Origin: English
Period: Edwardian
Provenance: Unknown
Date: c.1900-10
Height: 53”
Depth: 6” (at face)
Width (Shoulder to Shoulder): 14”

The turn of the century period male vent figure by Alfred LeMare, of particularly large proportions and in 100% original condition, with five operating mechanisms to animate the lips, mouth, and eyes, with defunct ear smoker/squirter, the head stick travelling to the bottom board of the body, in the original black formal suit with plum bow-tie, white buttoned shirt and black faux buttoned shoes, the head having short to medium length brown curled and felted hair, blushed cheeks and thick eyebrows, the eyes blue and the body constructed of a combination of paper maché, and wooden composition parts with the carved wooden hands painted in a light skin colour and the whole surviving from the zeniths of the nineteenth century.

In sound and stable overall original condition, there has been no bodged restoration or over-painting to the face and all five of the mechanisms are in working order aside from the water squirter to the ear which is detached. The costume for the dummy is tired and stained but all original, though has been moth eaten so there are holes as photographed. There are plaster repairs to the back of the head and some loss to the hair. The supporting board to the inner body is a later replacement. Overall he could do with some TLC but has not been meddled with much at all and as such remains pleasingly original.

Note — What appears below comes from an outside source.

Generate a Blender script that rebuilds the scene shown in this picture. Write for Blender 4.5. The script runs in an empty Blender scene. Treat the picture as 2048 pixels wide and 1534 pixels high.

Alfred LeMare began business in 1861 making property for theaters, but he later specialised in magic and ventriloquial goods at his shop in Manchester, England. He supplied figures for Fred Russell and Arthur Prince. In today's collector world of ventriloquist figures there are a few very rare figures and one is the Alfred LeMare. This builder worked in the 19th century and created his figures of both papier-mâché and wood.

The uncanny nature of ventriloquist’s dummies has enthralled and spooked people for decades, and they continue to feature in horror films to this day. The idea of the ghost in the inanimate object is not a new one, Freud has written at length on the subject in his discussions on the uncanny, and ghost stories have featured dolls and portraits coming to life for centuries.

A rare and particularly large figure by a mercurial maker and an early example which has barely been altered since its creation.